▶ _EXERCISE MATERIAL_
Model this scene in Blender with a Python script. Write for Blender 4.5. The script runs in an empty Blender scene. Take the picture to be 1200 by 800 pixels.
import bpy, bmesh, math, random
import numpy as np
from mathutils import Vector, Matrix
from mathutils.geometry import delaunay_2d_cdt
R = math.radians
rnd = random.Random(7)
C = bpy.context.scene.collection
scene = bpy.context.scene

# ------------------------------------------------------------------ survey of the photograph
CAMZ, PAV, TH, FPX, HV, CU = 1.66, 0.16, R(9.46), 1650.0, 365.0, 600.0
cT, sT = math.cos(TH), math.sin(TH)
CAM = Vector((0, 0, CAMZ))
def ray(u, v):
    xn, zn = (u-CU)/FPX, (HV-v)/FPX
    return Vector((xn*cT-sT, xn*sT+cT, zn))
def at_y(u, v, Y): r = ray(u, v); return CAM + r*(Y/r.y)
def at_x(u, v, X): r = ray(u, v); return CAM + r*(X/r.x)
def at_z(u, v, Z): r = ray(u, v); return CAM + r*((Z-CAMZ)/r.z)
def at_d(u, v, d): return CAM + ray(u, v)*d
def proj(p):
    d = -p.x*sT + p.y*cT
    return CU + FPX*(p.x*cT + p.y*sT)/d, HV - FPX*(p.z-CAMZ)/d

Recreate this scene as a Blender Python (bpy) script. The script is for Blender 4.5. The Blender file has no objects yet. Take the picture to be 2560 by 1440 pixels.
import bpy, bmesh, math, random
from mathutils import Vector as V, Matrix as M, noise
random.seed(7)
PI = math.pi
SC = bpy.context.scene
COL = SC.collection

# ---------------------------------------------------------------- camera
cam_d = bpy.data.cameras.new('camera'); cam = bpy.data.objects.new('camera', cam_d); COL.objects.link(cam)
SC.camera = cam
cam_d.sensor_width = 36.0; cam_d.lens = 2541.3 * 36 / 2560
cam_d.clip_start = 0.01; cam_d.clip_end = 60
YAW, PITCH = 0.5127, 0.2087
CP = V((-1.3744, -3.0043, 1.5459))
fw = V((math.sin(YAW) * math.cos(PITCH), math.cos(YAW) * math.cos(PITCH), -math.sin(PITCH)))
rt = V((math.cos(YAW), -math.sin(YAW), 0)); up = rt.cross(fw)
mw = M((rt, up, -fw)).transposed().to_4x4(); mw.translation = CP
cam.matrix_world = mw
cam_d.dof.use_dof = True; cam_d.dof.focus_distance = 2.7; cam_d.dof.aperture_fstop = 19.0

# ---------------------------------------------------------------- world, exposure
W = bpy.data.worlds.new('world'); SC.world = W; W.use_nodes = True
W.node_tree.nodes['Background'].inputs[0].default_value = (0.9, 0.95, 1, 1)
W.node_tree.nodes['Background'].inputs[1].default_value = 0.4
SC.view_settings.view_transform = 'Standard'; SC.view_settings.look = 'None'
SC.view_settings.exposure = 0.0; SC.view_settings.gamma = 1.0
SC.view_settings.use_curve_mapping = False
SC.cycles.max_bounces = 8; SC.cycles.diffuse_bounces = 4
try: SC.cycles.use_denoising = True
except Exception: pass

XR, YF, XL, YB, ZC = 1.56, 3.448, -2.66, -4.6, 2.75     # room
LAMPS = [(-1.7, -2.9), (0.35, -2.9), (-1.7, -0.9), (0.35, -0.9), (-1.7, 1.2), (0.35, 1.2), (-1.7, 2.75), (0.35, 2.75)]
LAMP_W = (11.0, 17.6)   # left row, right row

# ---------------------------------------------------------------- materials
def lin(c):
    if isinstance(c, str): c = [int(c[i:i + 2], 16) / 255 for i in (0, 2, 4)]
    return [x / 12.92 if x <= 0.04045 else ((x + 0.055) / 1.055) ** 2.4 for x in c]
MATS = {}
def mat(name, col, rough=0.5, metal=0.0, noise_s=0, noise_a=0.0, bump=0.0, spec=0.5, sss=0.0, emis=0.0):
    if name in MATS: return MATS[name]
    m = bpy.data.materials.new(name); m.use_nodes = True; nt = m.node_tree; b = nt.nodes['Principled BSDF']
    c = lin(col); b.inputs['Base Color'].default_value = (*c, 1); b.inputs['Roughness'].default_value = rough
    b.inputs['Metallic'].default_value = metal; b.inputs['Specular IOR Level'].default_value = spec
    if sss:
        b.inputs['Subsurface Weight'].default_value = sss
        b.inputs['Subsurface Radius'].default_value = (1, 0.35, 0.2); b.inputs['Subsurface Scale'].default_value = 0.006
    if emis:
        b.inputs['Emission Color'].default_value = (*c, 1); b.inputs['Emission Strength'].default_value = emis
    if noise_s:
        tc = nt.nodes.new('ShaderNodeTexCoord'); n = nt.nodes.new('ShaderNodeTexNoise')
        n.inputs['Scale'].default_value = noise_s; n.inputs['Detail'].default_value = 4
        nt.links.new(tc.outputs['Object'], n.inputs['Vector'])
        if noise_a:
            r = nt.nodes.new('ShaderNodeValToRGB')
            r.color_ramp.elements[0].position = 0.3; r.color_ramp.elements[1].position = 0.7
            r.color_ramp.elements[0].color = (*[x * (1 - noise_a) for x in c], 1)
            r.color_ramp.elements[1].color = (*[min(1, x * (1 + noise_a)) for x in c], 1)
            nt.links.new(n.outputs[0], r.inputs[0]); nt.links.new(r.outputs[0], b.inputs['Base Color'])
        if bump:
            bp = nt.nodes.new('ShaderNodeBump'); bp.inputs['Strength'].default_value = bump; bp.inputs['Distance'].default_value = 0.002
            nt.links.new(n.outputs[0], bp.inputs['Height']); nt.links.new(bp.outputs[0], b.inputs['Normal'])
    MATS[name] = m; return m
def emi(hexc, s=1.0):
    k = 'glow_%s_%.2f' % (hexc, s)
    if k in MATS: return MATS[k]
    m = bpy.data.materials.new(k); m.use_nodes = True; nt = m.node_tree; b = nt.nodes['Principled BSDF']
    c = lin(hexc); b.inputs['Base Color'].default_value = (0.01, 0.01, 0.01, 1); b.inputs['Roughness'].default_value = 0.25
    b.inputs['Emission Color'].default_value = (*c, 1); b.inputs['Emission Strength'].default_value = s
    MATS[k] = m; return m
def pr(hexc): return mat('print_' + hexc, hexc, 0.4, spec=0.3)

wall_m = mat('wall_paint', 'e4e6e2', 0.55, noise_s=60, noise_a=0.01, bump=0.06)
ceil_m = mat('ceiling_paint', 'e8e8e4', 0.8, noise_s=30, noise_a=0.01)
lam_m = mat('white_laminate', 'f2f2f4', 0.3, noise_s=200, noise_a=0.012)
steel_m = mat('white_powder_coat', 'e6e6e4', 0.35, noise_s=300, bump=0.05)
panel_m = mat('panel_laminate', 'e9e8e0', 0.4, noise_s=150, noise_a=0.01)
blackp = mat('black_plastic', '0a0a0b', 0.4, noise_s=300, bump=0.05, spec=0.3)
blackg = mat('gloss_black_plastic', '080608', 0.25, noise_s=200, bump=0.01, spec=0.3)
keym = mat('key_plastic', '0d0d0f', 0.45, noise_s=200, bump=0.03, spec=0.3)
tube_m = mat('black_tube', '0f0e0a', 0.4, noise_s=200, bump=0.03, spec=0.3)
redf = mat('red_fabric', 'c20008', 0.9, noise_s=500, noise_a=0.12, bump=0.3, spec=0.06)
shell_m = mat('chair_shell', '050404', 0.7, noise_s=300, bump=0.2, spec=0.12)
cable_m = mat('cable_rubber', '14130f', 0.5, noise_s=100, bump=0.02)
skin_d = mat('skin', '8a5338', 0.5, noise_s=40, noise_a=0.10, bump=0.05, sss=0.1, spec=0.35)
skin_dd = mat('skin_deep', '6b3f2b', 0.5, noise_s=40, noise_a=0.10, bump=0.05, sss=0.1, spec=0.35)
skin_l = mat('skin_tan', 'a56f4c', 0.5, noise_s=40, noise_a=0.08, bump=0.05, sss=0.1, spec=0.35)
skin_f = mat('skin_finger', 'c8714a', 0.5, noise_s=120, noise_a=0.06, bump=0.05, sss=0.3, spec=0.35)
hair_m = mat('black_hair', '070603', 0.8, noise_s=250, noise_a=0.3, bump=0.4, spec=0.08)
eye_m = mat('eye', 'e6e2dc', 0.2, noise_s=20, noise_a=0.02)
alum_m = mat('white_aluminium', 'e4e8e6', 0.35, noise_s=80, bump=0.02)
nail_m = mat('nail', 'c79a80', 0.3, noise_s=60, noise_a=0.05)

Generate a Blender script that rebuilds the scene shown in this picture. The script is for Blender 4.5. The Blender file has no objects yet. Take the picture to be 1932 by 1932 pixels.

▶ _TASK PROMPT_
Going down the listing above, begin printing at the line with "Recreate this scene" and finish with the line with "cam_d.dof.use_dof = True;", exactly as they appear.

▶ _EXERCISE RESPONSE_
Recreate this scene as a Blender Python (bpy) script. The script is for Blender 4.5. The Blender file has no objects yet. Take the picture to be 2560 by 1440 pixels.
import bpy, bmesh, math, random
from mathutils import Vector as V, Matrix as M, noise
random.seed(7)
PI = math.pi
SC = bpy.context.scene
COL = SC.collection

# ---------------------------------------------------------------- camera
cam_d = bpy.data.cameras.new('camera'); cam = bpy.data.objects.new('camera', cam_d); COL.objects.link(cam)
SC.camera = cam
cam_d.sensor_width = 36.0; cam_d.lens = 2541.3 * 36 / 2560
cam_d.clip_start = 0.01; cam_d.clip_end = 60
YAW, PITCH = 0.5127, 0.2087
CP = V((-1.3744, -3.0043, 1.5459))
fw = V((math.sin(YAW) * math.cos(PITCH), math.cos(YAW) * math.cos(PITCH), -math.sin(PITCH)))
rt = V((math.cos(YAW), -math.sin(YAW), 0)); up = rt.cross(fw)
mw = M((rt, up, -fw)).transposed().to_4x4(); mw.translation = CP
cam.matrix_world = mw
cam_d.dof.use_dof = True; cam_d.dof.focus_distance = 2.7; cam_d.dof.aperture_fstop = 19.0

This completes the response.